● Aim
Set down exactly the lines of the records from the top to the line containing "def rad(px, p): return px*mpp(p)"; include both.

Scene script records
:::

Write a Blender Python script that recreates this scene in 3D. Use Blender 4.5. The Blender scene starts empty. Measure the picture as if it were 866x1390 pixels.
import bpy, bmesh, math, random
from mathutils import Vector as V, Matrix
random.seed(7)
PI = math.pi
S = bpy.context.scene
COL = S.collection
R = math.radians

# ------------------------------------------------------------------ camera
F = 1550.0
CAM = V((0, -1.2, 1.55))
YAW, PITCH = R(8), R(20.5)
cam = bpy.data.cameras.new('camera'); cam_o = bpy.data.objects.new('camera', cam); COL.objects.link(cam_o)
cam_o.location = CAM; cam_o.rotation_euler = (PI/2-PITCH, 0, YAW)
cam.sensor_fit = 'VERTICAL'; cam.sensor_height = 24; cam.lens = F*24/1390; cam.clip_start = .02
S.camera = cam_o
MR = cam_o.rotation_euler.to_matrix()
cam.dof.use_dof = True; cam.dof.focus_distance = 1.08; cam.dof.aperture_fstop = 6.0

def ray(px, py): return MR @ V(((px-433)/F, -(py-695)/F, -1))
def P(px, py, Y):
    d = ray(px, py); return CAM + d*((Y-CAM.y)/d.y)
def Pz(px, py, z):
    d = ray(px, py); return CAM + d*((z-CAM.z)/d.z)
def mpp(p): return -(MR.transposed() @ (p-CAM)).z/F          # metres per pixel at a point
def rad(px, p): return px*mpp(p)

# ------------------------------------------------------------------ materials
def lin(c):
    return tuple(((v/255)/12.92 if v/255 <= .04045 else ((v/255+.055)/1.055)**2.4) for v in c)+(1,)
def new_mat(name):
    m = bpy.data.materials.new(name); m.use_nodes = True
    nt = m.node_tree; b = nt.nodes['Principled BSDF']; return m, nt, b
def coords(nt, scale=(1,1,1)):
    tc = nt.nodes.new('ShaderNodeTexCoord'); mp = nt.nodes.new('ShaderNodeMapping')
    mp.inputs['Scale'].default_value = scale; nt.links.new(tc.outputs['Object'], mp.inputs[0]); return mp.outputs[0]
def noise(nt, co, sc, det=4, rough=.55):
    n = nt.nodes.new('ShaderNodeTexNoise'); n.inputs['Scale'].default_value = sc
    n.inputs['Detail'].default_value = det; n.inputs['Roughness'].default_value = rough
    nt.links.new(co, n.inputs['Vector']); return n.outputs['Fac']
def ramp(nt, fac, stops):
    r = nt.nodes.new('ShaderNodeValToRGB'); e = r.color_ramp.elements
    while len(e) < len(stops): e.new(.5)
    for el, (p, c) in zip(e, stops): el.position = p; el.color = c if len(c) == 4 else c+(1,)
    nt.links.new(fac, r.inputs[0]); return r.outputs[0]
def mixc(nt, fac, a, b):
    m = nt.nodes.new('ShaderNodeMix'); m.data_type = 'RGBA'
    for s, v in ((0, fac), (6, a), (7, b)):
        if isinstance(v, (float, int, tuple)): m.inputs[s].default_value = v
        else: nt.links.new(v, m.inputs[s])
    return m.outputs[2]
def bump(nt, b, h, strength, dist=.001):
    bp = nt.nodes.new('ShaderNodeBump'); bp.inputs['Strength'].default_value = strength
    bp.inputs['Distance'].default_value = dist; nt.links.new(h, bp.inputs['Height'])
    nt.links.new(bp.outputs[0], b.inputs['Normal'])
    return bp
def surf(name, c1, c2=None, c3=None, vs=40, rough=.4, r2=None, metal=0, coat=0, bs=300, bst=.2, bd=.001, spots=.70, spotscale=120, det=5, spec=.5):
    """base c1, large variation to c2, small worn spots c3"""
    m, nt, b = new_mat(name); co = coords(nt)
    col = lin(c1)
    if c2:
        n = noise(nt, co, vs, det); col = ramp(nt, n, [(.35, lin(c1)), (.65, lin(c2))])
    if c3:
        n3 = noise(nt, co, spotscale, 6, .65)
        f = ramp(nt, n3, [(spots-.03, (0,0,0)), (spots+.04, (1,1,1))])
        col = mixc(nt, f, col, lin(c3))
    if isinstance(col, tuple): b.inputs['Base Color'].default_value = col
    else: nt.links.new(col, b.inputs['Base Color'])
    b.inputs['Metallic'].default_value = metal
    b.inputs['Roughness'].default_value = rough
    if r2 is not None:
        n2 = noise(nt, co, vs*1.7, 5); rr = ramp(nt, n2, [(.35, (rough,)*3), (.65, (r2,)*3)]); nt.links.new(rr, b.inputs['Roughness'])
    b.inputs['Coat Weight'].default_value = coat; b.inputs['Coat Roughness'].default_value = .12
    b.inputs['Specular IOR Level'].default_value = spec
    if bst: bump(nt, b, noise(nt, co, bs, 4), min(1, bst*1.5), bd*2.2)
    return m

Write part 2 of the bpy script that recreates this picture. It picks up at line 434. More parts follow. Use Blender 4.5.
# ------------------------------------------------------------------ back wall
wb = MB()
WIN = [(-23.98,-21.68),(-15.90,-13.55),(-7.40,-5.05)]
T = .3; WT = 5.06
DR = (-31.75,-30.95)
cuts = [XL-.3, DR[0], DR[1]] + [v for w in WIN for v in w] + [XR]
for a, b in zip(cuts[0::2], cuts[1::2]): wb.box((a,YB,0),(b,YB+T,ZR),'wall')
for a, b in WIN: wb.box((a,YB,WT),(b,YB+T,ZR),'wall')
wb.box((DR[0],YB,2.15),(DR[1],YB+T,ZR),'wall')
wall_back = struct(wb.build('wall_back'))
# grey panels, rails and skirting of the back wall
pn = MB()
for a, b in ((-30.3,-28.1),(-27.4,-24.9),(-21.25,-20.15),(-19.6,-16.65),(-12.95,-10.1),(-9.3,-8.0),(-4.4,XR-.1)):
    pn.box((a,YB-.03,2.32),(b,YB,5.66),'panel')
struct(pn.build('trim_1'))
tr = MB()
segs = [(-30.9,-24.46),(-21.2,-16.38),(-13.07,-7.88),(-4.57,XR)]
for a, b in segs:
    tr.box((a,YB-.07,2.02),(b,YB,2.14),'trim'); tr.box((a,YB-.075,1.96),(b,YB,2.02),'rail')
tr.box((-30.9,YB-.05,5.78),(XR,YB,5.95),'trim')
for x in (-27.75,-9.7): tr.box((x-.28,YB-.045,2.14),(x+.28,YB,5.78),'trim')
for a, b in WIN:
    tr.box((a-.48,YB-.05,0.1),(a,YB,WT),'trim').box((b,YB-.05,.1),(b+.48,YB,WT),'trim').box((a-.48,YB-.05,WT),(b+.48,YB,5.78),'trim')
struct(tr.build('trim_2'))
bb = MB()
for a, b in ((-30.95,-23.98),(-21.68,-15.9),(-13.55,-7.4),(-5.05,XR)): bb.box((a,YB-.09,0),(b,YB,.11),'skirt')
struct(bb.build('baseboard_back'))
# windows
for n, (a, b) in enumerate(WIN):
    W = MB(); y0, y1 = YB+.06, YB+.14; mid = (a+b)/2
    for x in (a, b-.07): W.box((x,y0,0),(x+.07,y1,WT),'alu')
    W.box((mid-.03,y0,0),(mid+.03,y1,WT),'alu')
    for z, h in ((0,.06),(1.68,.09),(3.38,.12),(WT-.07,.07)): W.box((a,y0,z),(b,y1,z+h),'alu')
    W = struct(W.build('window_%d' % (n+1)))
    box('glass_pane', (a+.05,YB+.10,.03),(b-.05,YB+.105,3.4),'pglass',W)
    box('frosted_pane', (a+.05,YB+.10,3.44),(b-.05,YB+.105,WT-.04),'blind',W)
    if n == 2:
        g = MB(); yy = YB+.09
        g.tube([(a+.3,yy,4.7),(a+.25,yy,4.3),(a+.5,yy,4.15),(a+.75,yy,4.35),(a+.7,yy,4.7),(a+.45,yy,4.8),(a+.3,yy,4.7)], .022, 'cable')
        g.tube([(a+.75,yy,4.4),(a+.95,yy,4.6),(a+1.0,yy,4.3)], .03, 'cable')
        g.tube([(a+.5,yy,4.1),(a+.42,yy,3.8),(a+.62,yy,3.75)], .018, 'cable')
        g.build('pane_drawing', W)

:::

● The answer
Write a Blender Python script that recreates this scene in 3D. Use Blender 4.5. The Blender scene starts empty. Measure the picture as if it were 866x1390 pixels.
import bpy, bmesh, math, random
from mathutils import Vector as V, Matrix
random.seed(7)
PI = math.pi
S = bpy.context.scene
COL = S.collection
R = math.radians

# ------------------------------------------------------------------ camera
F = 1550.0
CAM = V((0, -1.2, 1.55))
YAW, PITCH = R(8), R(20.5)
cam = bpy.data.cameras.new('camera'); cam_o = bpy.data.objects.new('camera', cam); COL.objects.link(cam_o)
cam_o.location = CAM; cam_o.rotation_euler = (PI/2-PITCH, 0, YAW)
cam.sensor_fit = 'VERTICAL'; cam.sensor_height = 24; cam.lens = F*24/1390; cam.clip_start = .02
S.camera = cam_o
MR = cam_o.rotation_euler.to_matrix()
cam.dof.use_dof = True; cam.dof.focus_distance = 1.08; cam.dof.aperture_fstop = 6.0

def ray(px, py): return MR @ V(((px-433)/F, -(py-695)/F, -1))
def P(px, py, Y):
    d = ray(px, py); return CAM + d*((Y-CAM.y)/d.y)
def Pz(px, py, z):
    d = ray(px, py); return CAM + d*((z-CAM.z)/d.z)
def mpp(p): return -(MR.transposed() @ (p-CAM)).z/F          # metres per pixel at a point
def rad(px, p): return px*mpp(p)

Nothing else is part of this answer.